KUALA LUMPUR: Malaysia’s foreign exchange reserves have risen to their highest level since June 2022, strengthening the country’s ability to manage market volatility.
At the end of April, Malaysia’s net forex reserves reached US$94.7 billion, driven by strong foreign investment in local bonds and a weaker US dollar. This allowed Bank Negara Malaysia (BNM) to reduce its net short forward FX position, further boosting the nation’s financial defenses.
Winson Phoon, head of fixed-income research at Maybank Securities, said the combination of shrinking short positions and higher reserves means net reserves are growing faster. He added that this improvement enhances Malaysia’s external resilience and supports the stability of the ringgit.
This boost in reserves comes at a crucial time. Ongoing US tariffs, tensions between the US and China, and global geopolitical risks have increased currency volatility. As the US dollar weakens, emerging markets like Malaysia are experiencing shifts in their forex dynamics.

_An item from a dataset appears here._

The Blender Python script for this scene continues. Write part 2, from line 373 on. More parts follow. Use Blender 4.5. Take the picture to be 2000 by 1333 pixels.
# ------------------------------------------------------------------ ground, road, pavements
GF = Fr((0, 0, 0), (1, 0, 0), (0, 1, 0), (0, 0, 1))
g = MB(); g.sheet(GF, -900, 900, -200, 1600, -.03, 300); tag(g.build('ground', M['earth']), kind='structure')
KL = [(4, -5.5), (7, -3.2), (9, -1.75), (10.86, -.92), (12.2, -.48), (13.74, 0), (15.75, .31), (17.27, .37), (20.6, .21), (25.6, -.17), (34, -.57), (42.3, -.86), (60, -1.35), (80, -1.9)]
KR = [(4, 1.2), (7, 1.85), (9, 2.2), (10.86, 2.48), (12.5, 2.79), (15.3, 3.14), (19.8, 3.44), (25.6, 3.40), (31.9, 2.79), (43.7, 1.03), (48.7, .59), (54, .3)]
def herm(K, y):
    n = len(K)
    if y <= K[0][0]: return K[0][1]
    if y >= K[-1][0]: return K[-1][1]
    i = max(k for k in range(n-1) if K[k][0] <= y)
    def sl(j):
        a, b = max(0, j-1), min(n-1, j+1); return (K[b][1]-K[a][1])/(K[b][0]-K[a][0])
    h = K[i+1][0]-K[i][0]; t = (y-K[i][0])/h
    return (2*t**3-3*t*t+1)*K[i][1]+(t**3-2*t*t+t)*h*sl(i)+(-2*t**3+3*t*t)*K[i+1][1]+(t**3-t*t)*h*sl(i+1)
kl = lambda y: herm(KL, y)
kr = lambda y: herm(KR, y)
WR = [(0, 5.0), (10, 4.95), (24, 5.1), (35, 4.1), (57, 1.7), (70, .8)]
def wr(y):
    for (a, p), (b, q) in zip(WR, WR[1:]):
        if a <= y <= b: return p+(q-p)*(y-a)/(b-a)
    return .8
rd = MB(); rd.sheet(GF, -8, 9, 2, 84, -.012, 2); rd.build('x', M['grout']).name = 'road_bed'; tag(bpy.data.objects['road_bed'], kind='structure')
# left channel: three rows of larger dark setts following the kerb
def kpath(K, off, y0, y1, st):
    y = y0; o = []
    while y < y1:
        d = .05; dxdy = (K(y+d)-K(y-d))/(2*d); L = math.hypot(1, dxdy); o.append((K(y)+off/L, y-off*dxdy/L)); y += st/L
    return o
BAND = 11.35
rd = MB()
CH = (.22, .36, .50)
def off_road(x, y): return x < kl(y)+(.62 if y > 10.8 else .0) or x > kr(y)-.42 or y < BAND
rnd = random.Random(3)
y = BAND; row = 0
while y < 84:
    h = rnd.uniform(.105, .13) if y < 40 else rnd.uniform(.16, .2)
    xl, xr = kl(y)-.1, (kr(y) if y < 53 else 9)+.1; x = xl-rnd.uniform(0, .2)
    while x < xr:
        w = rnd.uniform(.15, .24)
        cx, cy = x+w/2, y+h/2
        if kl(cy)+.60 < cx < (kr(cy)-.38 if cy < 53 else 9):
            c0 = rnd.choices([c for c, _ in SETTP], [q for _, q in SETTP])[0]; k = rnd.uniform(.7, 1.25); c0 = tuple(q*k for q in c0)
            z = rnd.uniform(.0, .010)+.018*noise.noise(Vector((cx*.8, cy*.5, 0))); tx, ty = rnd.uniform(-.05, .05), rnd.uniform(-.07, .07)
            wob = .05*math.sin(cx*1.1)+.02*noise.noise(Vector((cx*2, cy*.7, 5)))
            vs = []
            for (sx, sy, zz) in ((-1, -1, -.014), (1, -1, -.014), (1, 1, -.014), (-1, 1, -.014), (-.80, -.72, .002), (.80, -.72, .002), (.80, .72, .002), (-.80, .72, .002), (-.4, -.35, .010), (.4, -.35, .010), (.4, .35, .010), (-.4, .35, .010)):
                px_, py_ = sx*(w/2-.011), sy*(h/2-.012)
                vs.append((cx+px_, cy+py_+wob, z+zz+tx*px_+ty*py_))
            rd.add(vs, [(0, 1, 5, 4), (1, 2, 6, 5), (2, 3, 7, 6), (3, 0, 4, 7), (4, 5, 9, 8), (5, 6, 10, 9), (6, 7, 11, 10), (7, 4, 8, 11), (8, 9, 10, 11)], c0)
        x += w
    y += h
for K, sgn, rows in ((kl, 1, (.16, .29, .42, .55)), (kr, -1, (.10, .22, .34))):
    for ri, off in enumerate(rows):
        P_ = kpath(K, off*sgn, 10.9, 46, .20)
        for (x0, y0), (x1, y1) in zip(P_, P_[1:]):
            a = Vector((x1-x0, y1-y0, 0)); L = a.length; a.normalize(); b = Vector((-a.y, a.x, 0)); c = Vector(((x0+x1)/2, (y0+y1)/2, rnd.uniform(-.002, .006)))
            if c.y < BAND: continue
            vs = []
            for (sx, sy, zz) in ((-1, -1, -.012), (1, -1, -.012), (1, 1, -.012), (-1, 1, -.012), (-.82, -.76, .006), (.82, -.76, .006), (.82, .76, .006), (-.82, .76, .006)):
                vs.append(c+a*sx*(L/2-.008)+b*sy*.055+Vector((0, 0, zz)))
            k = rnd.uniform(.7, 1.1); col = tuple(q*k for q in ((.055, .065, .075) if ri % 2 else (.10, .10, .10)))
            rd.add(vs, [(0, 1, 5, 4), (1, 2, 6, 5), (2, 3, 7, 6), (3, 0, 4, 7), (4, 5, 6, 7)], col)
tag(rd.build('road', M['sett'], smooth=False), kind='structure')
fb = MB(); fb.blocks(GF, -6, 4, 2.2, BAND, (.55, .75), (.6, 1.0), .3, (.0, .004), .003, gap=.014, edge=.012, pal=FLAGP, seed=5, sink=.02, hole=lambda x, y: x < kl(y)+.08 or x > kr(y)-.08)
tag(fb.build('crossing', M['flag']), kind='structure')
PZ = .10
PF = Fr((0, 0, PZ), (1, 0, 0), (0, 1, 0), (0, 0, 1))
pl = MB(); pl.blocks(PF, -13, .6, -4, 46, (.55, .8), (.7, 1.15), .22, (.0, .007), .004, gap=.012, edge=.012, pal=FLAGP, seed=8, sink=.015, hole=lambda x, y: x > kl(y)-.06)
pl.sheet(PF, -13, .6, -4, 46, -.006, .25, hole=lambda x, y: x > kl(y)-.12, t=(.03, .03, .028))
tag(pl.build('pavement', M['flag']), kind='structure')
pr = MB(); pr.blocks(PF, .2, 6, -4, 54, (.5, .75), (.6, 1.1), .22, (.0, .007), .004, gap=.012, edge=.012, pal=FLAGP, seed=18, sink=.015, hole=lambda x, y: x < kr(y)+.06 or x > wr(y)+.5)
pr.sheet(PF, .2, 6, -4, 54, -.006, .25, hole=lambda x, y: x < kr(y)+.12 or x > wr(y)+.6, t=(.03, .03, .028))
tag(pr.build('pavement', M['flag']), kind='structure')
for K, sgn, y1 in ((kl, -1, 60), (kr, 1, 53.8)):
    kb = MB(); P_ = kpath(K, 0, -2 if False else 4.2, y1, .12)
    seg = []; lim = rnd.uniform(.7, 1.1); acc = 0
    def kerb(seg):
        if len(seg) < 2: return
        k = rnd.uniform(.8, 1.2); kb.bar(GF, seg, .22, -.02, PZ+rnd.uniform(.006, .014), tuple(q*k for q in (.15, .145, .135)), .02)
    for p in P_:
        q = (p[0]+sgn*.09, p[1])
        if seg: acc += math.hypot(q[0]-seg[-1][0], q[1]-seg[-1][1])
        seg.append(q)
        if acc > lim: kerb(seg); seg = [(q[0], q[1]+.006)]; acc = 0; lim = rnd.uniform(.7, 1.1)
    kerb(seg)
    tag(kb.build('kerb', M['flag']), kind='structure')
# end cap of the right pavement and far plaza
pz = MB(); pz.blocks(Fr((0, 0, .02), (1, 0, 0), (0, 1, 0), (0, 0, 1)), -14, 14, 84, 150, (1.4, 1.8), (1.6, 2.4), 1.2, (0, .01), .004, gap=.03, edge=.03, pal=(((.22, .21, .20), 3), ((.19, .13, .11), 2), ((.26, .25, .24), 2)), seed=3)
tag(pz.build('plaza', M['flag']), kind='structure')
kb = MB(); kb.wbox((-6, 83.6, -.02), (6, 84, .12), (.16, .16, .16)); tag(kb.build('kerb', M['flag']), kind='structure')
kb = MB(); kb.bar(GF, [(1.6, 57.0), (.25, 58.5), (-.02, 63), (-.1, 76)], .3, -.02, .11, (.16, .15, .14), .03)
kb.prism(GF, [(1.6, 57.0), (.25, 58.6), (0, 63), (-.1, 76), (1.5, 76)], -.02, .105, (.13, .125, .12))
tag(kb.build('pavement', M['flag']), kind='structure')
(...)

Because Malaysia depends heavily on trade, its economy and currency are vulnerable to trade conflicts between its two main export partners—the US and China. Part of the recent rise in reserves is due to a US$5 billion inflow into Malaysian government securities this quarter, marking a record quarterly inflow since 2005.
Global investors are optimistic about the ringgit’s outlook and expect interest rate cuts, as BNM remains the last central bank in Southeast Asia to hold rates steady.
This contrasts with the situation in December, when BNM’s net short forward FX position hit US$29.2 billion, nearly an all-time high, as the central bank used currency forwards to support the ringgit. At that time, foreign funds were pulling out of Malaysian bonds for the fourth consecutive month, and the ringgit was one of the worst-performing currencies in emerging Asia.
By April, BNM had reduced its net short forward position to US$24 billion, the lowest since February 2024. This unwinding, which involves selling ringgit and buying dollars, has not hurt the spot ringgit’s value. In fact, the ringgit is now Southeast Asia’s second-best performing currency this quarter, behind only the Singapore dollar.
Phoon said the gradual reduction of short forward positions should not create major challenges for the ringgit’s strength going forward.